#### [What is asked]
Copy each line below exactly and leave the pictures out.

#### [Data provided]

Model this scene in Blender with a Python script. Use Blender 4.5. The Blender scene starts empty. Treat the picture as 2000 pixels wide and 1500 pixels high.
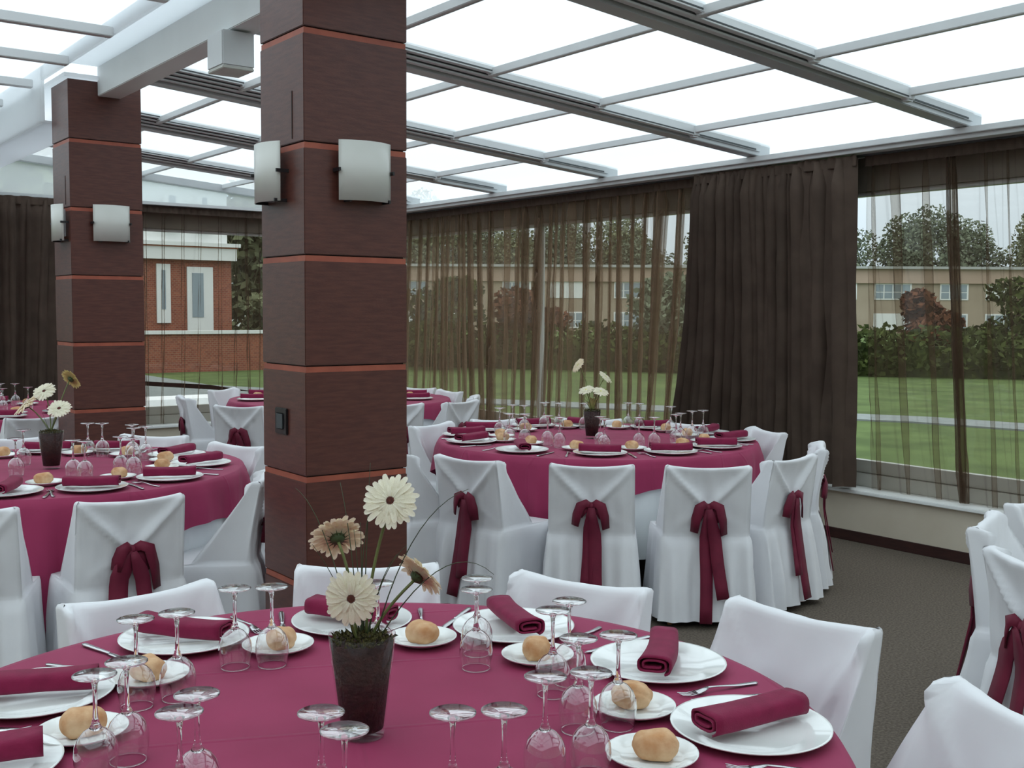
import bpy, bmesh, math, random
from mathutils import Vector, Matrix

# ------------------------------------------------------------------ camera, world, exposure
scn = bpy.context.scene
COL = scn.collection
F_PX, PITCH, ROLL, YAW, CAM_H = 2138.0, 0.067, 0.0057, 0.6445, 1.575
cam_data = bpy.data.cameras.new('camera')
cam = bpy.data.objects.new('camera', cam_data)
COL.objects.link(cam)
cam_data.sensor_width = 36.0
cam_data.lens = 36.0 * F_PX / 2000.0
cam_data.clip_start = 0.05
cam_data.clip_end = 600
_f = Vector((math.sin(YAW) * math.cos(PITCH), math.cos(YAW) * math.cos(PITCH), -math.sin(PITCH)))
_r = Vector((math.cos(YAW), -math.sin(YAW), 0))
_u = _r.cross(_f)
_r2 = _r * math.cos(ROLL) + _u * math.sin(ROLL)
_u2 = -_r * math.sin(ROLL) + _u * math.cos(ROLL)
m = Matrix((_r2, _u2, -_f)).transposed().to_4x4()
m.translation = Vector((0, 0, CAM_H))
cam.matrix_world = m
scn.camera = cam

scn.view_settings.view_transform = 'Standard'
scn.view_settings.look = 'None'
scn.view_settings.exposure = 0.16
scn.view_settings.gamma = 1.0
scn.view_settings.use_curve_mapping = False
cy = scn.cycles
cy.max_bounces = 12
cy.diffuse_bounces = 5
cy.glossy_bounces = 4
cy.transmission_bounces = 8
cy.transparent_max_bounces = 40
cy.use_denoising = True
cy.caustics_reflective = False
cy.caustics_refractive = False
cy.sample_clamp_indirect = 6.0

world = bpy.data.worlds.new('overcast_sky')
scn.world = world
world.use_nodes = True
wn = world.node_tree
wn.nodes.clear()
w_out = wn.nodes.new('ShaderNodeOutputWorld')
w_bg = wn.nodes.new('ShaderNodeBackground')
w_tc = wn.nodes.new('ShaderNodeTexCoord')
w_sep = wn.nodes.new('ShaderNodeSeparateXYZ')
w_ramp = wn.nodes.new('ShaderNodeValToRGB')
w_ns = wn.nodes.new('ShaderNodeTexNoise')
w_ns.inputs['Scale'].default_value = 2.2
w_ns.inputs['Detail'].default_value = 4
w_mix = wn.nodes.new('ShaderNodeMix')
w_mix.data_type = 'RGBA'
w_mix.blend_type = 'MULTIPLY'
w_r2 = wn.nodes.new('ShaderNodeValToRGB')
w_ramp.color_ramp.elements[0].position = 0.0
w_ramp.color_ramp.elements[0].color = (0.36, 0.42, 0.46, 1)
w_ramp.color_ramp.elements[1].position = 0.6
w_ramp.color_ramp.elements[1].color = (0.935, 0.98, 1.0, 1)
w_r2.color_ramp.elements[0].position = 0.3
w_r2.color_ramp.elements[0].color = (0.86, 0.88, 0.9, 1)
w_r2.color_ramp.elements[1].position = 0.7
w_r2.color_ramp.elements[1].color = (1, 1, 1, 1)
wn.links.new(w_tc.outputs['Generated'], w_sep.inputs[0])
wn.links.new(w_sep.outputs['Z'], w_ramp.inputs[0])
wn.links.new(w_tc.outputs['Generated'], w_ns.inputs['Vector'])
wn.links.new(w_ns.outputs['Fac'], w_r2.inputs[0])
w_mix.inputs[0].default_value = 1.0
wn.links.new(w_ramp.outputs[0], w_mix.inputs[6])
wn.links.new(w_r2.outputs[0], w_mix.inputs[7])
wn.links.new(w_mix.outputs[2], w_bg.inputs[0])
w_bg.inputs[1].default_value = 2.0
wn.links.new(w_bg.outputs[0], w_out.inputs[0])

RND = random.Random(7)
PI = math.pi

# ------------------------------------------------------------------ small helpers
def lin(c):
    o = []
    for v in c:
        v = v / 255.0
        o.append(v / 12.92 if v <= 0.04045 else ((v + 0.055) / 1.055) ** 2.4)
    return (*o, 1.0)


class NT:
    def __init__(self, name):
        self.m = bpy.data.materials.new(name)
        self.m.use_nodes = True
        self.t = self.m.node_tree
        self.t.nodes.clear()
        self.out = self.t.nodes.new('ShaderNodeOutputMaterial')

    def n(self, kind, **kw):
        nd = self.t.nodes.new(kind)
        for k, v in kw.items():
            setattr(nd, k, v)
        return nd

    def l(self, a, b):
        self.t.links.new(a, b)

    def surf(self, s):
        self.l(s, self.out.inputs['Surface'])
        return self.m


def material(name, col, rough=0.6, col2=None, nscale=8.0, ndetail=4, stretch=None, bump=0.0, bscale=None,
             metallic=0.0, spec=0.5, sheen=0.0, coat=0.0, bstretch=None, lo=0.35, hi=0.65, bdist=0.01):
    a = NT(name)
    p = a.n('ShaderNodeBsdfPrincipled')
    p.inputs['Roughness'].default_value = rough
    p.inputs['Metallic'].default_value = metallic
    p.inputs['Specular IOR Level'].default_value = spec
    p.inputs['Sheen Weight'].default_value = sheen
    p.inputs['Coat Weight'].default_value = coat
    tc = a.n('ShaderNodeTexCoord')
    if col2 is not None:
        mp = a.n('ShaderNodeMapping')
        if stretch:
            mp.inputs['Scale'].default_value = stretch
        ns = a.n('ShaderNodeTexNoise')
        ns.inputs['Scale'].default_value = nscale
        ns.inputs['Detail'].default_value = ndetail
        rp = a.n('ShaderNodeValToRGB')
        rp.color_ramp.elements[0].position = lo
        rp.color_ramp.elements[0].color = col
        rp.color_ramp.elements[1].position = hi
        rp.color_ramp.elements[1].color = col2
        a.l(tc.outputs['Object'], mp.inputs[0])
        a.l(mp.outputs[0], ns.inputs['Vector'])
        a.l(ns.outputs['Fac'], rp.inputs[0])
        a.l(rp.outputs[0], p.inputs['Base Color'])
    else:
        p.inputs['Base Color'].default_value = col
    if bump > 0:
        mp = a.n('ShaderNodeMapping')
        if bstretch:
            mp.inputs['Scale'].default_value = bstretch
        nb = a.n('ShaderNodeTexNoise')
        nb.inputs['Scale'].default_value = bscale or nscale * 4
        nb.inputs['Detail'].default_value = 3
        bp = a.n('ShaderNodeBump')
        bp.inputs['Strength'].default_value = bump
        bp.inputs['Distance'].default_value = bdist
        a.l(tc.outputs['Object'], mp.inputs[0])
        a.l(mp.outputs[0], nb.inputs['Vector'])
        a.l(nb.outputs['Fac'], bp.inputs['Height'])
        a.l(bp.outputs[0], p.inputs['Normal'])
    return a.surf(p.outputs[0])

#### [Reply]
Model this scene in Blender with a Python script. Use Blender 4.5. The Blender scene starts empty. Treat the picture as 2000 pixels wide and 1500 pixels high.
import bpy, bmesh, math, random
from mathutils import Vector, Matrix

# ------------------------------------------------------------------ camera, world, exposure
scn = bpy.context.scene
COL = scn.collection
F_PX, PITCH, ROLL, YAW, CAM_H = 2138.0, 0.067, 0.0057, 0.6445, 1.575
cam_data = bpy.data.cameras.new('camera')
cam = bpy.data.objects.new('camera', cam_data)
COL.objects.link(cam)
cam_data.sensor_width = 36.0
cam_data.lens = 36.0 * F_PX / 2000.0
cam_data.clip_start = 0.05
cam_data.clip_end = 600
_f = Vector((math.sin(YAW) * math.cos(PITCH), math.cos(YAW) * math.cos(PITCH), -math.sin(PITCH)))
_r = Vector((math.cos(YAW), -math.sin(YAW), 0))
_u = _r.cross(_f)
_r2 = _r * math.cos(ROLL) + _u * math.sin(ROLL)
_u2 = -_r * math.sin(ROLL) + _u * math.cos(ROLL)
m = Matrix((_r2, _u2, -_f)).transposed().to_4x4()
m.translation = Vector((0, 0, CAM_H))
cam.matrix_world = m
scn.camera = cam

scn.view_settings.view_transform = 'Standard'
scn.view_settings.look = 'None'
scn.view_settings.exposure = 0.16
scn.view_settings.gamma = 1.0
scn.view_settings.use_curve_mapping = False
cy = scn.cycles
cy.max_bounces = 12
cy.diffuse_bounces = 5
cy.glossy_bounces = 4
cy.transmission_bounces = 8
cy.transparent_max_bounces = 40
cy.use_denoising = True
cy.caustics_reflective = False
cy.caustics_refractive = False
cy.sample_clamp_indirect = 6.0

world = bpy.data.worlds.new('overcast_sky')
scn.world = world
world.use_nodes = True
wn = world.node_tree
wn.nodes.clear()
w_out = wn.nodes.new('ShaderNodeOutputWorld')
w_bg = wn.nodes.new('ShaderNodeBackground')
w_tc = wn.nodes.new('ShaderNodeTexCoord')
w_sep = wn.nodes.new('ShaderNodeSeparateXYZ')
w_ramp = wn.nodes.new('ShaderNodeValToRGB')
w_ns = wn.nodes.new('ShaderNodeTexNoise')
w_ns.inputs['Scale'].default_value = 2.2
w_ns.inputs['Detail'].default_value = 4
w_mix = wn.nodes.new('ShaderNodeMix')
w_mix.data_type = 'RGBA'
w_mix.blend_type = 'MULTIPLY'
w_r2 = wn.nodes.new('ShaderNodeValToRGB')
w_ramp.color_ramp.elements[0].position = 0.0
w_ramp.color_ramp.elements[0].color = (0.36, 0.42, 0.46, 1)
w_ramp.color_ramp.elements[1].position = 0.6
w_ramp.color_ramp.elements[1].color = (0.935, 0.98, 1.0, 1)
w_r2.color_ramp.elements[0].position = 0.3
w_r2.color_ramp.elements[0].color = (0.86, 0.88, 0.9, 1)
w_r2.color_ramp.elements[1].position = 0.7
w_r2.color_ramp.elements[1].color = (1, 1, 1, 1)
wn.links.new(w_tc.outputs['Generated'], w_sep.inputs[0])
wn.links.new(w_sep.outputs['Z'], w_ramp.inputs[0])
wn.links.new(w_tc.outputs['Generated'], w_ns.inputs['Vector'])
wn.links.new(w_ns.outputs['Fac'], w_r2.inputs[0])
w_mix.inputs[0].default_value = 1.0
wn.links.new(w_ramp.outputs[0], w_mix.inputs[6])
wn.links.new(w_r2.outputs[0], w_mix.inputs[7])
wn.links.new(w_mix.outputs[2], w_bg.inputs[0])
w_bg.inputs[1].default_value = 2.0
wn.links.new(w_bg.outputs[0], w_out.inputs[0])

RND = random.Random(7)
PI = math.pi

# ------------------------------------------------------------------ small helpers
def lin(c):
    o = []
    for v in c:
        v = v / 255.0
        o.append(v / 12.92 if v <= 0.04045 else ((v + 0.055) / 1.055) ** 2.4)
    return (*o, 1.0)


class NT:
    def __init__(self, name):
        self.m = bpy.data.materials.new(name)
        self.m.use_nodes = True
        self.t = self.m.node_tree
        self.t.nodes.clear()
        self.out = self.t.nodes.new('ShaderNodeOutputMaterial')

    def n(self, kind, **kw):
        nd = self.t.nodes.new(kind)
        for k, v in kw.items():
            setattr(nd, k, v)
        return nd

    def l(self, a, b):
        self.t.links.new(a, b)

    def surf(self, s):
        self.l(s, self.out.inputs['Surface'])
        return self.m


def material(name, col, rough=0.6, col2=None, nscale=8.0, ndetail=4, stretch=None, bump=0.0, bscale=None,
             metallic=0.0, spec=0.5, sheen=0.0, coat=0.0, bstretch=None, lo=0.35, hi=0.65, bdist=0.01):
    a = NT(name)
    p = a.n('ShaderNodeBsdfPrincipled')
    p.inputs['Roughness'].default_value = rough
    p.inputs['Metallic'].default_value = metallic
    p.inputs['Specular IOR Level'].default_value = spec
    p.inputs['Sheen Weight'].default_value = sheen
    p.inputs['Coat Weight'].default_value = coat
    tc = a.n('ShaderNodeTexCoord')
    if col2 is not None:
        mp = a.n('ShaderNodeMapping')
        if stretch:
            mp.inputs['Scale'].default_value = stretch
        ns = a.n('ShaderNodeTexNoise')
        ns.inputs['Scale'].default_value = nscale
        ns.inputs['Detail'].default_value = ndetail
        rp = a.n('ShaderNodeValToRGB')
        rp.color_ramp.elements[0].position = lo
        rp.color_ramp.elements[0].color = col
        rp.color_ramp.elements[1].position = hi
        rp.color_ramp.elements[1].color = col2
        a.l(tc.outputs['Object'], mp.inputs[0])
        a.l(mp.outputs[0], ns.inputs['Vector'])
        a.l(ns.outputs['Fac'], rp.inputs[0])
        a.l(rp.outputs[0], p.inputs['Base Color'])
    else:
        p.inputs['Base Color'].default_value = col
    if bump > 0:
        mp = a.n('ShaderNodeMapping')
        if bstretch:
            mp.inputs['Scale'].default_value = bstretch
        nb = a.n('ShaderNodeTexNoise')
        nb.inputs['Scale'].default_value = bscale or nscale * 4
        nb.inputs['Detail'].default_value = 3
        bp = a.n('ShaderNodeBump')
        bp.inputs['Strength'].default_value = bump
        bp.inputs['Distance'].default_value = bdist
        a.l(tc.outputs['Object'], mp.inputs[0])
        a.l(mp.outputs[0], nb.inputs['Vector'])
        a.l(nb.outputs['Fac'], bp.inputs['Height'])
        a.l(bp.outputs[0], p.inputs['Normal'])
    return a.surf(p.outputs[0])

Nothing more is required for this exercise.